By channel, DTC revenue declined 21.3% year-on-year to €11.01 million (approximately USD 11.9 million), while wholesale revenue dropped 33% to €4.31 million (approximately USD 4.7 million).

Gross margin narrowed by 9%, primarily due to product mix adjustments and lower capacity utilization. In the second quarter of 2025, the brand showed early signs of recovery, with retail sales rising 17% quarter-on-quarter and e-commerce increasing 10%, reflecting the effectiveness of its channel optimization efforts. Although declining revenue led to narrower marginal profitability, effective cost control helped offset some of the negative impact.

Looking ahead to the second half, Sergio Rossi will accelerate wholesale expansion through new partnerships, continue enhancing operational efficiency, and revamp its brand image with the launch of Paul Andrew’s debut collection. The brand will also deepen its strategic presence in core markets.

St. John

In the first half of 2025, St. John delivered stable performance amid a challenging luxury market environment, with revenue remaining largely flat year-on-year at approximately €39.65 million (approximately USD 43 million).

Revenue in the North American market grew by 4% year-on-year, highlighting the brand’s competitive strength in its core market. Wholesale revenue increased 11%, driven by strategic partnerships with key accounts.

By region, revenue in the EMEA market declined 41.1% year-on-year to €176,000 (approximately USD 191,000); North America grew 3.8% to €38.74 million (approximately USD 42.1 million); sales in the Greater China market dropped 70.9% to €653,000 (approximately USD 710,000); and revenue in other markets decreased 26.9% to €870,000 (approximately USD 946,000).

By channel, DTC revenue fell 3.6% year-on-year to €31.01 million (approximately USD 33.7 million), while wholesale revenue grew 11% to €8.56 million (approximately USD 9.3 million).

The brand maintained a high gross margin of 69%, supported by stable full-price sell-through rates and the contribution of its wholesale model in partnership with premium department store Nordstrom. Marginal return remained steady at 11%.

In the second half of 2025, St. John will continue optimizing its core channels to improve conversion rates, leverage newly onboarded talent to drive e-commerce growth, refine product design and merchandising operations, and enhance its supplier ecosystem.

Caruso

In the first half, Caruso recorded an 11% year-on-year revenue decline to €19.73 million (approximately USD 21.4 million).
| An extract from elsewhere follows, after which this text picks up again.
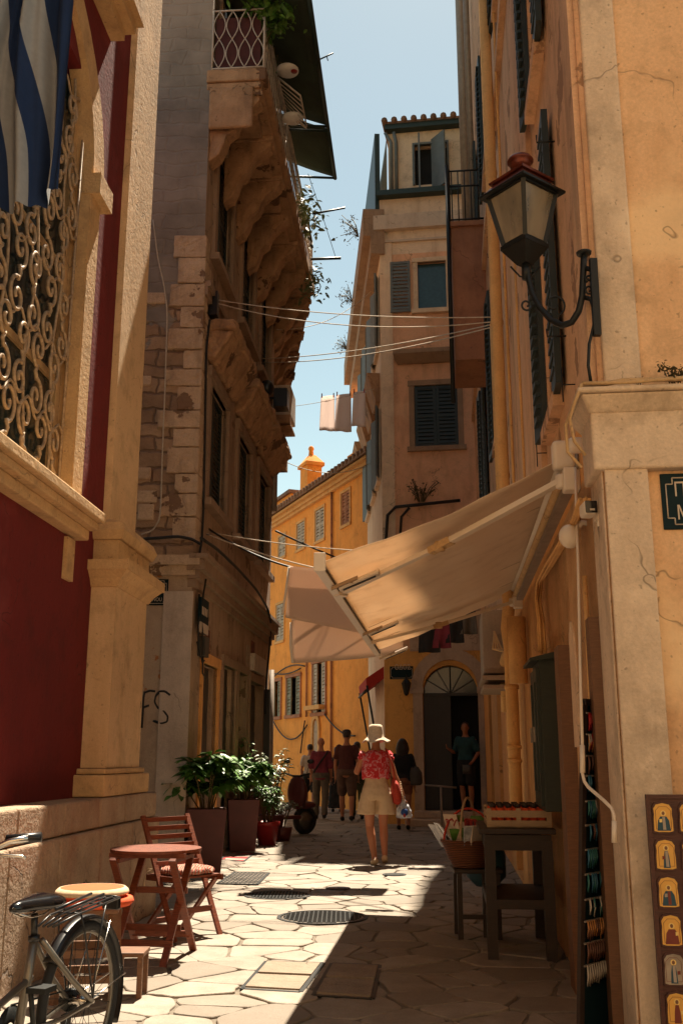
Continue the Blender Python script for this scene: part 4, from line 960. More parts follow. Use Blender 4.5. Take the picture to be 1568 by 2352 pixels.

The overall contraction was due to the ongoing adjustment phase in the luxury market, coupled with changes in delivery schedules and production shifts, which temporarily impacted its third-party OEM business. In contrast, its proprietary brand business maintained a positive growth trajectory, supported by strong demand for its ready-to-wear collections.

By region, revenue in the EMEA market dropped 10.5% year-on-year to €15.04 million (approximately USD 16.3 million); North America grew 7.2% to €2.15 million (approximately USD 2.3 million); sales in the Greater China market fell 66.7% to €6,000 (approximately USD 6,500); and revenue in other markets declined 52.5% to €436,000 (approximately USD 474,000).

By channel, DTC revenue was €63,000 (approximately USD 68,500), while wholesale revenue declined 10.9% year-on-year to €17.56 million (approximately USD 19 million).

Despite the challenging market conditions, Caruso maintained a solid gross margin of 29%, with only a slight decline in marginal returns.

In the second half of 2025, Caruso plans to collaborate with the newly appointed creative directors of several OEM client brands to support the relaunch of their product lines. The brand will also expand its wholesale business in high-growth markets, while continuing to optimize its cost structure and enhance operational efficiency.

About Lanvin Group

Lanvin Group is a global fashion and luxury group. Its portfolio includes Lanvin, the oldest operating French couture house; Wolford, the Austrian luxury skinwear brand; Sergio Rossi, the Italian luxury footwear label; St. John Knits, the iconic American knitwear brand; and Caruso, a leading Italian high-end menswear manufacturer. The Group was listed on the New York Stock Exchange in December 2022.